Older residents say they grew up with stories about the U.S. aircraft.

“Since I was a child, as far back as I can remember, I heard about that plane,” said Bai Norkaew, one of the villagers paid $12 a day to help excavate the site.

With the help of a metal detector, the team planted hundreds of little white flags to mark the sites of possible airplane debris. Excavation revealed variations in the soil layers, indicating an impact crater. Using water to sift through the dense clay, the team searched for pieces of metal, glass or bone, no matter how small, that might have come from the crash. At times, the temperature rose above 100 degrees.

Wearing a gray T-shirt wrapped around her head so that only her eyes showed, Bai, 70, was happy to have the work. “I am still strong,” she said.

The pay was better than the $9 a day she got for working in the cassava fields, and so were the conditions, with a break every hour and a shorter workday.
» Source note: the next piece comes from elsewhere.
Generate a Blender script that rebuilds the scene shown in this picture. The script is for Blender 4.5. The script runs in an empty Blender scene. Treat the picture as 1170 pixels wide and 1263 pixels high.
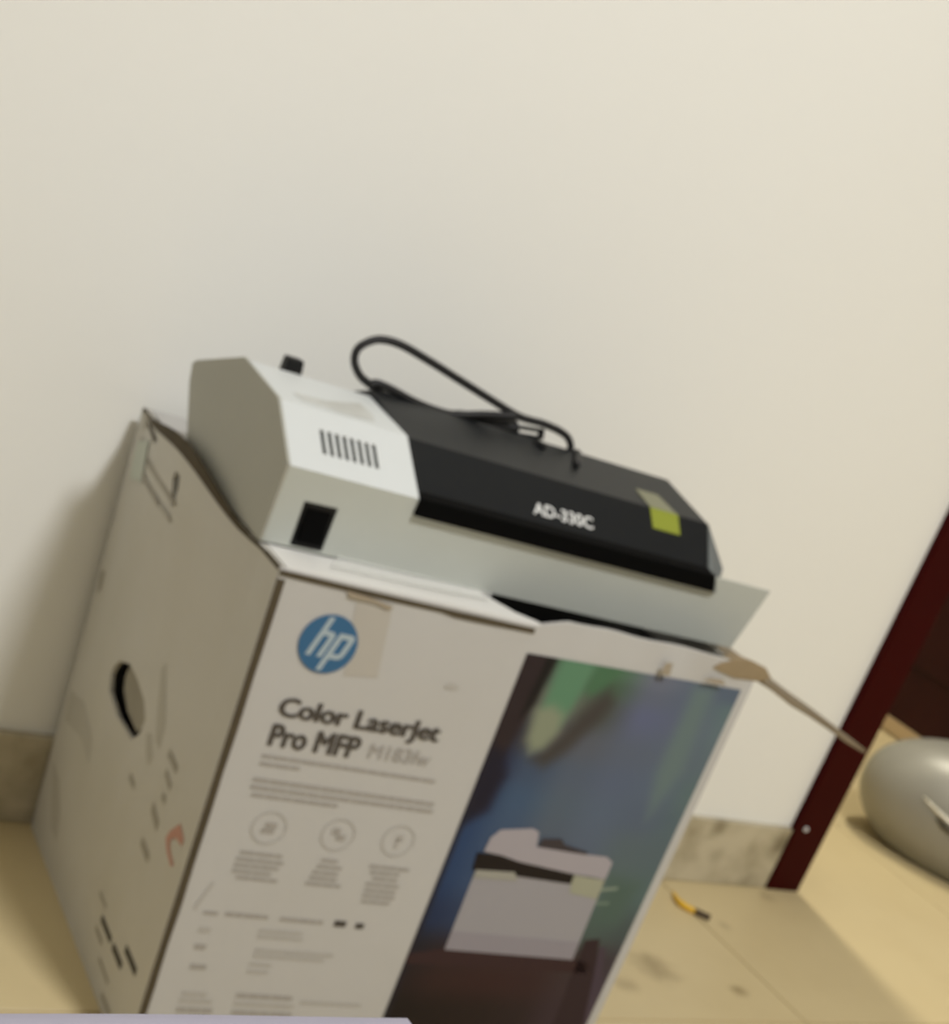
import bpy, bmesh, math, random
from mathutils import Vector, Matrix, noise
from mathutils.geometry import delaunay_2d_cdt

random.seed(4)
SC = bpy.context.scene
COL = SC.collection

# ------------------------------------------------------------------ camera
cam_d = bpy.data.cameras.new('camera')
cam = bpy.data.objects.new('camera', cam_d)
COL.objects.link(cam)
cam_d.sensor_fit = 'HORIZONTAL'
cam_d.sensor_width = 36.0
cam_d.lens = 1834.36 * 36.0 / 1170.0
cam_d.shift_x = -34.35 / 1170.0
cam_d.shift_y = 435.66 / 1170.0
cam_d.clip_start = 0.02
_r = Vector((0.81020494, -0.46786668, 0.35308459))
_u = Vector((-0.07143198, 0.51907988, 0.85173561))
_b = Vector((-0.58177782, -0.71530193, 0.38714044))
CAM = Vector((-0.4823286, -0.95849586, 0.74427876))
cam.matrix_world = Matrix(((_r.x, _u.x, _b.x, CAM.x), (_r.y, _u.y, _b.y, CAM.y), (_r.z, _u.z, _b.z, CAM.z), (0, 0, 0, 1)))
cam_d.dof.use_dof = True            # the photograph is slightly out of focus all over
cam_d.dof.focus_distance = 0.35
cam_d.dof.aperture_fstop = 29.0
SC.camera = cam

# ------------------------------------------------------------------ world, lamps, exposure
world = bpy.data.worlds.new('world')
SC.world = world
world.use_nodes = True
world.node_tree.nodes['Background'].inputs[0].default_value = (0.9, 0.95, 1.0, 1)
world.node_tree.nodes['Background'].inputs[1].default_value = 0.05

def area(name, loc, size, power, colour, target):
    d = bpy.data.lights.new(name, 'AREA')
    d.shape = 'DISK'
    d.size = size
    d.energy = power
    d.color = colour
    o = bpy.data.objects.new(name, d)
    COL.objects.link(o)
    o.location = loc
    o.rotation_euler = (Vector(target) - Vector(loc)).to_track_quat('-Z', 'Y').to_euler()
    return o
area('room_lamp', (0.30, -1.45, 2.60), 0.36, 63.0, (0.99, 1.0, 1.025), (0.30, -1.45, 0))
area('hall_lamp', (1.27, 0.92, 2.60), 0.10, 33.0, (1.0, 0.95, 0.82), (1.27, 0.92, 0))

vs = SC.view_settings
vs.view_transform = 'Standard'
vs.look = 'None'
vs.gamma = 1.0
vs.use_curve_mapping = False
vs.exposure = 0.0

# ------------------------------------------------------------------ materials
def lin(c):
    return tuple(((x / 255) / 12.92 if x <= 10 else (((x / 255) + 0.055) / 1.055) ** 2.4) for x in c)

def mat(name, rgb, rough=0.6, metal=0.0, vary=0.0, scale=8.0, bump=0.0, bscale=60.0, dark=None, coords='Object', spec=0.5, coat=0.0):
    """rgb: albedo as sRGB 0-255. vary: mottling towards 'dark'."""
    m = bpy.data.materials.new(name)
    m.use_nodes = True
    nt = m.node_tree
    b = nt.nodes['Principled BSDF']
    b.inputs['Roughness'].default_value = rough
    b.inputs['Metallic'].default_value = metal
    b.inputs['Specular IOR Level'].default_value = spec
    b.inputs['Coat Weight'].default_value = coat
    c = lin(rgb)
    b.inputs['Base Color'].default_value = (*c, 1)
    tc = nt.nodes.new('ShaderNodeTexCoord')
    if vary > 0:
        n = nt.nodes.new('ShaderNodeTexNoise')
        n.inputs['Scale'].default_value = scale
        n.inputs['Detail'].default_value = 5
        n.inputs['Roughness'].default_value = 0.6
        nt.links.new(tc.outputs[coords], n.inputs['Vector'])
        mr = nt.nodes.new('ShaderNodeMapRange')
        mr.inputs['From Min'].default_value = 0.40
        mr.inputs['From Max'].default_value = 0.75
        mr.inputs['To Max'].default_value = vary
        nt.links.new(n.outputs['Fac'], mr.inputs['Value'])
        mx = nt.nodes.new('ShaderNodeMix')
        mx.data_type = 'RGBA'
        mx.inputs['A'].default_value = (*c, 1)
        dk = lin(dark) if dark else tuple(x * 0.55 for x in c)
        mx.inputs['B'].default_value = (*dk, 1)
        nt.links.new(mr.outputs['Result'], mx.inputs['Factor'])
        nt.links.new(mx.outputs['Result'], b.inputs['Base Color'])
    if bump > 0:
        n2 = nt.nodes.new('ShaderNodeTexNoise')
        n2.inputs['Scale'].default_value = bscale
        n2.inputs['Detail'].default_value = 4
        nt.links.new(tc.outputs[coords], n2.inputs['Vector'])
        bp = nt.nodes.new('ShaderNodeBump')
        bp.inputs['Strength'].default_value = bump
        bp.inputs['Distance'].default_value = 0.002
        nt.links.new(n2.outputs['Fac'], bp.inputs['Height'])
        nt.links.new(bp.outputs['Normal'], b.inputs['Normal'])
    return m

def add_stains(m, spots):
    """dirt with a shape of its own: soft spots at fixed places, spots = [(x,y,z,radius,strength,rgb)] in world metres"""
    nt = m.node_tree
    b = nt.nodes['Principled BSDF']
    geo = nt.nodes.new('ShaderNodeNewGeometry')
    nz = nt.nodes.new('ShaderNodeTexNoise')
    nz.inputs['Scale'].default_value = 45
    nz.inputs['Detail'].default_value = 3
    nt.links.new(geo.outputs['Position'], nz.inputs['Vector'])
    src = b.inputs['Base Color'].links[0].from_socket if b.inputs['Base Color'].links else None
    base = tuple(b.inputs['Base Color'].default_value)
    for (x, y, z, rad, st, rgb) in spots:
        d = nt.nodes.new('ShaderNodeVectorMath')
        d.operation = 'DISTANCE'
        d.inputs[1].default_value = (x, y, z)
        nt.links.new(geo.outputs['Position'], d.inputs[0])
        ad = nt.nodes.new('ShaderNodeMath')
        ad.operation = 'MULTIPLY_ADD'
        ad.inputs[1].default_value = rad * 1.2
        nt.links.new(nz.outputs['Fac'], ad.inputs[0])
        nt.links.new(d.outputs['Value'], ad.inputs[2])
        mr = nt.nodes.new('ShaderNodeMapRange')
        mr.interpolation_type = 'SMOOTHSTEP'
        mr.inputs['From Min'].default_value = rad * 0.7
        mr.inputs['From Max'].default_value = rad * 1.7
        mr.inputs['To Min'].default_value = st
        mr.inputs['To Max'].default_value = 0.0
        nt.links.new(ad.outputs['Value'], mr.inputs['Value'])
        mx = nt.nodes.new('ShaderNodeMix')
        mx.data_type = 'RGBA'
        mx.inputs['A'].default_value = base
        if src:
            nt.links.new(src, mx.inputs['A'])
        mx.inputs['B'].default_value = (*lin(rgb), 1)
        nt.links.new(mr.outputs['Result'], mx.inputs['Factor'])
        src = mx.outputs['Result']
    nt.links.new(src, b.inputs['Base Color'])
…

She also liked performing a good deed for the deceased.

“It makes sense in a traditional Thai way,” she said. “Bring the body back to make merit and to make good karma for the pilot.”
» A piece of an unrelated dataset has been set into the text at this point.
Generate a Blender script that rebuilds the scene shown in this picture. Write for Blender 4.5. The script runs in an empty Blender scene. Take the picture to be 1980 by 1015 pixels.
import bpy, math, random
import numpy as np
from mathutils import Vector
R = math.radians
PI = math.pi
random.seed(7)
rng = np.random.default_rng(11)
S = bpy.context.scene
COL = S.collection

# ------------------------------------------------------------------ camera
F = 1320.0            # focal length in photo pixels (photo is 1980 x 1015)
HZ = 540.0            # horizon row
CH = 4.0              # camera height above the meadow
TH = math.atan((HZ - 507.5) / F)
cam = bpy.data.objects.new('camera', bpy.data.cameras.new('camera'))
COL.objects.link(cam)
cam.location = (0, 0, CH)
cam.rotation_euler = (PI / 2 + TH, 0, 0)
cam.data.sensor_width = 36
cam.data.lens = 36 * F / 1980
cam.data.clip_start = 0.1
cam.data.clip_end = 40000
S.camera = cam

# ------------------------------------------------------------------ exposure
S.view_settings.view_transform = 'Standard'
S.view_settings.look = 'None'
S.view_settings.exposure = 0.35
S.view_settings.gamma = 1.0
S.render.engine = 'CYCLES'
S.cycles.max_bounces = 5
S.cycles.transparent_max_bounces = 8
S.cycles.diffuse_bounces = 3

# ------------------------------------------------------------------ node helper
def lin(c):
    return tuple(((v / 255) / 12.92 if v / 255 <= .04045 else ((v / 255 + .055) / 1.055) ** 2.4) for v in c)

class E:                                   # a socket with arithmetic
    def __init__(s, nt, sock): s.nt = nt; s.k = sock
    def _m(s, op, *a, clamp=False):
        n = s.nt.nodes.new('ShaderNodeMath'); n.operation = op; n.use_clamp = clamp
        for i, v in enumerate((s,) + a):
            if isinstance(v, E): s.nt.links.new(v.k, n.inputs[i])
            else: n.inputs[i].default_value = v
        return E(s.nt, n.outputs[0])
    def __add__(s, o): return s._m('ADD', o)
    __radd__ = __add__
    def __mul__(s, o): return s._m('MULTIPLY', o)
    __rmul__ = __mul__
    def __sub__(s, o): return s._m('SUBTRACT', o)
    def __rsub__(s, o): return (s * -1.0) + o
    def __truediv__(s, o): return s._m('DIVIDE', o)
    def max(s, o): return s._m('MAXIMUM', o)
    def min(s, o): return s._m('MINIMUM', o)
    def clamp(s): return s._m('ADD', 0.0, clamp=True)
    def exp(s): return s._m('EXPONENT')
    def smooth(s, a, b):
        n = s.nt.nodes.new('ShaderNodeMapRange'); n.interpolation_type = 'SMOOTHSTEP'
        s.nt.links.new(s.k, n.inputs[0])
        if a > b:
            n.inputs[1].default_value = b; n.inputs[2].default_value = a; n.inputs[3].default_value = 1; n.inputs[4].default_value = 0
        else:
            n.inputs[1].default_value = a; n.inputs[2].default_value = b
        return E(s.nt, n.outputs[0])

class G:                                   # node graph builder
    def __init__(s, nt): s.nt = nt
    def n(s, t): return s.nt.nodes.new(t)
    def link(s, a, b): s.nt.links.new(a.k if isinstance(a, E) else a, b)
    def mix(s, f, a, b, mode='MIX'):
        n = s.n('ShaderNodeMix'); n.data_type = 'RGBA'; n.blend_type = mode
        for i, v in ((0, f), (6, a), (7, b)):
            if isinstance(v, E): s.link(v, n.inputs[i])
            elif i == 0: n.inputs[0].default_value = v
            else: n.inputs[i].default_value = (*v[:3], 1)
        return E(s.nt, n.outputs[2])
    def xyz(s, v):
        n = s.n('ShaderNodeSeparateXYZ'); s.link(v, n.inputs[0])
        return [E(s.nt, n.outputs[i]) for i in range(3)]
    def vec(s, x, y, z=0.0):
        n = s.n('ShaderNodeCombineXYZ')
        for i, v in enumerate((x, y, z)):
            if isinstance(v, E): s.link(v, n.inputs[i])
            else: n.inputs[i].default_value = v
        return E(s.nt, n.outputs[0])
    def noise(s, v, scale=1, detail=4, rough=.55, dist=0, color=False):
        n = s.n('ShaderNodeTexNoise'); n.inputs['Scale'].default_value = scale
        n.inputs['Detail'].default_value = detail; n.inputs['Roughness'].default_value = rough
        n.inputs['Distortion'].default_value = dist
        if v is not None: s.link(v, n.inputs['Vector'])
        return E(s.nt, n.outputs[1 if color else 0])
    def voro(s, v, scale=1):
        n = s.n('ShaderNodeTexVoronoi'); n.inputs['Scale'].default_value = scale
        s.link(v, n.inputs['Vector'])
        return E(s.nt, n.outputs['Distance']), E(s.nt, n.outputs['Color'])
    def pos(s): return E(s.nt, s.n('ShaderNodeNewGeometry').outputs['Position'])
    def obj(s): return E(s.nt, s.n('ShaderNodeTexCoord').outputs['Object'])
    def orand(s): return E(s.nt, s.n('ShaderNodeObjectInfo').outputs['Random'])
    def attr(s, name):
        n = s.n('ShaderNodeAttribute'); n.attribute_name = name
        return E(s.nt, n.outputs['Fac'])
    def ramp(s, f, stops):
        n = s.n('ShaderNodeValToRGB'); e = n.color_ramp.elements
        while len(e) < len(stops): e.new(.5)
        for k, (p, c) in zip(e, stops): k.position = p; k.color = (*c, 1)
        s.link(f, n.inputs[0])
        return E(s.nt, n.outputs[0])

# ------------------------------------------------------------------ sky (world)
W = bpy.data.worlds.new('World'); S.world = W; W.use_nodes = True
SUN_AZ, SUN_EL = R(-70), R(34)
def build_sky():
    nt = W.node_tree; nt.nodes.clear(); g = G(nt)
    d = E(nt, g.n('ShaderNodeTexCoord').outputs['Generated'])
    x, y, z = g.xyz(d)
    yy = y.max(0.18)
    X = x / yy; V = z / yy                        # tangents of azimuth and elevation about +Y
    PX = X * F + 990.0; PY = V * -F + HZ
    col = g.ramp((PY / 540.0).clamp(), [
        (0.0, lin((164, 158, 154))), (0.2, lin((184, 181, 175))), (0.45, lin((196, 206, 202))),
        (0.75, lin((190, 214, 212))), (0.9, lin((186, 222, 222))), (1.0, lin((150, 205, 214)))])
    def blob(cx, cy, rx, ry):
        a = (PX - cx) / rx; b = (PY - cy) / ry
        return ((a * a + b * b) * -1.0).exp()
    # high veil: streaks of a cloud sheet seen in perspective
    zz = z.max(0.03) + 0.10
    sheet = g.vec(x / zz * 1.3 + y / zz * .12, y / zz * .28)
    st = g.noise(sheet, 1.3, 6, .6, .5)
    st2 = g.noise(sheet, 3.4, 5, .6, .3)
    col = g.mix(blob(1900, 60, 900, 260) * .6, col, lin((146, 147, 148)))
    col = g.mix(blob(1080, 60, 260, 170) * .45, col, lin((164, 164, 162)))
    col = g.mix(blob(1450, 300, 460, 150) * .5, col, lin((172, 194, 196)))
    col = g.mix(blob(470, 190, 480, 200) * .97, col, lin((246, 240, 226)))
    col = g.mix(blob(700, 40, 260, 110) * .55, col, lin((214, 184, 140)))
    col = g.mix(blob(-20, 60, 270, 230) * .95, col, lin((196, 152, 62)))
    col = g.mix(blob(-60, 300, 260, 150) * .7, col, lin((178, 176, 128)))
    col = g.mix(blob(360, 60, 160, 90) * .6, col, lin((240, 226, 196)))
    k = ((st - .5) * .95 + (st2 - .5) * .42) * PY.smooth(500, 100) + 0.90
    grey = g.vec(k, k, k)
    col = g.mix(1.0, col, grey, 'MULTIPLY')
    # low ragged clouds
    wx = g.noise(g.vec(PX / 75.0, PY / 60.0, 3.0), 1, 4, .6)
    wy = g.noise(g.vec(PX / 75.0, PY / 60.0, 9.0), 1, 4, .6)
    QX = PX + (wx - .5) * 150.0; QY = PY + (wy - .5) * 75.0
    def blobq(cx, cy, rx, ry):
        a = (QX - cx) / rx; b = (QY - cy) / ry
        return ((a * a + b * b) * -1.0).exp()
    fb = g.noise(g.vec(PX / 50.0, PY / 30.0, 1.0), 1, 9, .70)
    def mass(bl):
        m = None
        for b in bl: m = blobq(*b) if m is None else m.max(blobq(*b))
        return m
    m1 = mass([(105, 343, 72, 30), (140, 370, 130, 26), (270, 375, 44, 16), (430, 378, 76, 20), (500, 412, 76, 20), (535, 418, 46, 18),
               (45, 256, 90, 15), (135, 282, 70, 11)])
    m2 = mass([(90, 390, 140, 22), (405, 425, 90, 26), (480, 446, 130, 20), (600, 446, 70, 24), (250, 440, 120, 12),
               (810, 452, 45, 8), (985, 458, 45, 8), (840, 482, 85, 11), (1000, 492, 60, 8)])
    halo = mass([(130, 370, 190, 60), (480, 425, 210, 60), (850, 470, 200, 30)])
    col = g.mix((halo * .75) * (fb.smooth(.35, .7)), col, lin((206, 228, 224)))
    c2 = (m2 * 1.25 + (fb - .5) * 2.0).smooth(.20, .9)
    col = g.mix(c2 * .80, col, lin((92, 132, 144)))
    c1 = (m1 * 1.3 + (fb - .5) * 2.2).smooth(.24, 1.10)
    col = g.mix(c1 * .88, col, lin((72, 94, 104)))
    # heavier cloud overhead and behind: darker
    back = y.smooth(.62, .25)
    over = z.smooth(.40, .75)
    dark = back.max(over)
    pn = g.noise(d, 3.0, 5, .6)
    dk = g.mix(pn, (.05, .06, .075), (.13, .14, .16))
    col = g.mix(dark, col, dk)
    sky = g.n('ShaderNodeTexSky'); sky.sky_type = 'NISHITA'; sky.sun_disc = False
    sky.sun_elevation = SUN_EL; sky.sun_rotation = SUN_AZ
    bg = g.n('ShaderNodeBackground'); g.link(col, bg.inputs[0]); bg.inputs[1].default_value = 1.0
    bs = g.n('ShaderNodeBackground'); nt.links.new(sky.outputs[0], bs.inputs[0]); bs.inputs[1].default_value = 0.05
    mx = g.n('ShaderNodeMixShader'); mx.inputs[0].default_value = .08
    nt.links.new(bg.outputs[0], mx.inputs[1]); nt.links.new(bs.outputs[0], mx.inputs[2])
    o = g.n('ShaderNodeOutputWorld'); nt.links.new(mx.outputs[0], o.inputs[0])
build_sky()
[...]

The village’s oldest resident is Fong Inma, who recently turned 99. She is hard of hearing but active, climbing stairs at home without a handrail and riding on the back of a motorbike with her granddaughter and 9-year-old great-granddaughter.

She has a vivid recollection of the U.S. plane crash. At the time, she was 21, pregnant and at home, weaving. “I didn’t see it crash; I just heard it,” she said. “I was really scared. A lot of people were scared.”

She visited the site the next day with her husband and her father-in-law, the village chief, and saw the pilot’s torso. The wreckage was still too hot to approach, she recalled. Many people had come to view the scene, and she helped make food for them.

She gave birth to a son weeks later and named him Khrueang — a Thai word for machine — after the flying machine that crashed. At the time, Thailand’s government was collaborating with the Japanese, and Royal Thai Air Force fighters were flying into combat from an airfield in the vicinity.

The pilot who is believed to have crashed had a reputation for taking unnecessary risks, and when he got caught in the storm may have been flying at a low elevation to better photograph enemy targets, Daniel Jackson, a historian, wrote in his 2021 book, “Fallen Tigers.”

While the crash site was well known to villagers, the location came to the attention of the U.S. agency only in 2018 thanks to three history buffs: Jackson; Hak Hakanson, an American living in Thailand; and retired Air Chief Marshal Sakpinit Promthep, a Royal Thai Air Force Museum historian.

Last week, the agency held a repatriation ceremony at Utapao Air Base before sending items recovered during the dig to its Hawaii laboratory. Confirming the pilot’s identity will require detailed analysis and could take months, the agency said.

“It’s good to know there are pieces of an American plane here,” said Capt. Jenavee Viernes of the Air Force, who directed the search operation. “But we don’t know yet if it’s the plane we are looking for.”